Tendência dos ministros é determinar também a saída dos arrozeiros que se encontram no território indígenaO Supremo Tribunal Federal (STF) deve manter, no julgamento de hoje, a demarcação contínua da reserva indígena Raposa Serra do Sol (RR) nos mesmos termos do que foi definido pelo governo, mas afirmará que a Fundação Nacional do Índio (Funai) não pode funcionar como porteiro das terras indígenas. A preocupação dos ministros, que prevalecerá ao fim do julgamento, é garantir que os órgãos do Estado, como Exército e Polícia Federal, tenham livre acesso às reservas para garantir, especialmente, a soberania nacional, como determina a Constituição. Além disso, determinará que os arrozeiros que estão hoje na região devem deixar as terras.
Do julgamento, não deverá sair, portanto, uma decisão que possa criar embaraços à política indigenista do governo e às demarcações anteriormente feitas em outros Estados. Essa afirmação do Supremo valerá para todas as reservas já definidas e para as próximas homologações. E servirá de indicação para as 106 ações que tramitam no STF sobre a legalidade das demarcações.
Uma decisão diferente desta poderia provocar nova leva de ações judiciais para contestar as demarcações já feitas nas mais de 630 áreas, principalmente em terras contínuas, que são maioria. A preocupação maior era com a possibilidade de os ministros obrigarem a Funai a fazer a demarcação em ilhas, como defende o governador de Roraima, José de Anchieta Júnior.
Diante dessa possibilidade, descartada pela quase totalidade dos ministros, o presidente da Funai, Márcio Meira, fez ontem um último esforço para preservar a demarcação da reserva.
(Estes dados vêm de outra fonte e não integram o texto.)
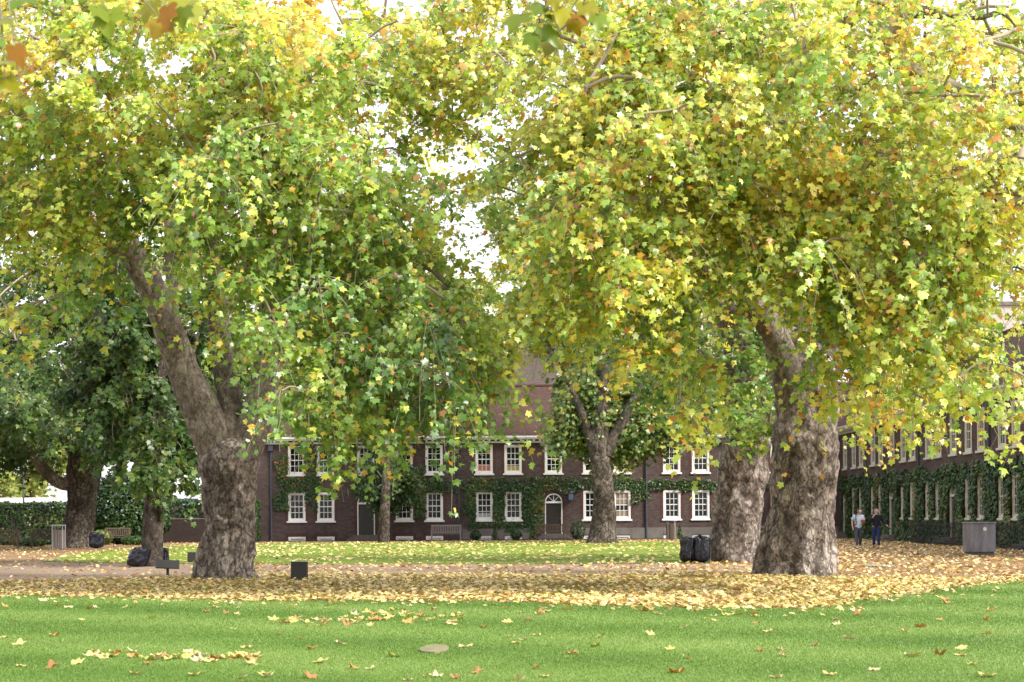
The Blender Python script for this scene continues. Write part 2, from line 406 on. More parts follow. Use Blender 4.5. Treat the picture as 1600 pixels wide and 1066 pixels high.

Meira esteve no Supremo acompanhado de índios e da senadora Marina Silva (PT-AC) para mostrar os riscos que uma decisão distinta poderia gerar. "Uma decisão com alguma brecha pode causar prejuízo porque pode levar ao questionamento de outras áreas", afirmou Meira.
Como exemplo desse possível impacto, o presidente da Funai afirmou que a demarcação em ilhas da reserva dos índios guaranis, em Mato Grosso do Sul, hoje é revista pelo governo a pedido dos próprios índios. "A demarcação em forma de ilha dilapidou o modo de vida tradicional dos guaranis", disse. Para ele, já ficou provado que a demarcação descontínua provoca conflitos entre índios e não-índios.
Outro receio do governo era a possibilidade de recuar a reserva indígena para deixar as fronteiras livres para o Exército. O governador de Roraima defendia o recuo para que a área - de 2.000 km de extensão - pudesse ser livremente habitada. "Não tem sentido recortar a terra indígena para fins de segurança nacional", afirmou Meira. Com a reafirmação de que o Exército e a Polícia Federal podem entrar livremente nas reservas, o STF tenta superar essa discussão.
O Supremo vai retomar hoje um julgamento iniciado em agosto, quando o relator, ministro Carlos Ayres Britto, votou favoravelmente à demarcação contínua da reserva. Mas a discussão foi interrompida por um pedido de vista do ministro Carlos Alberto Direito. Antes de agosto, pontos da demarcação já tinham sido analisados por ministros do tribunal.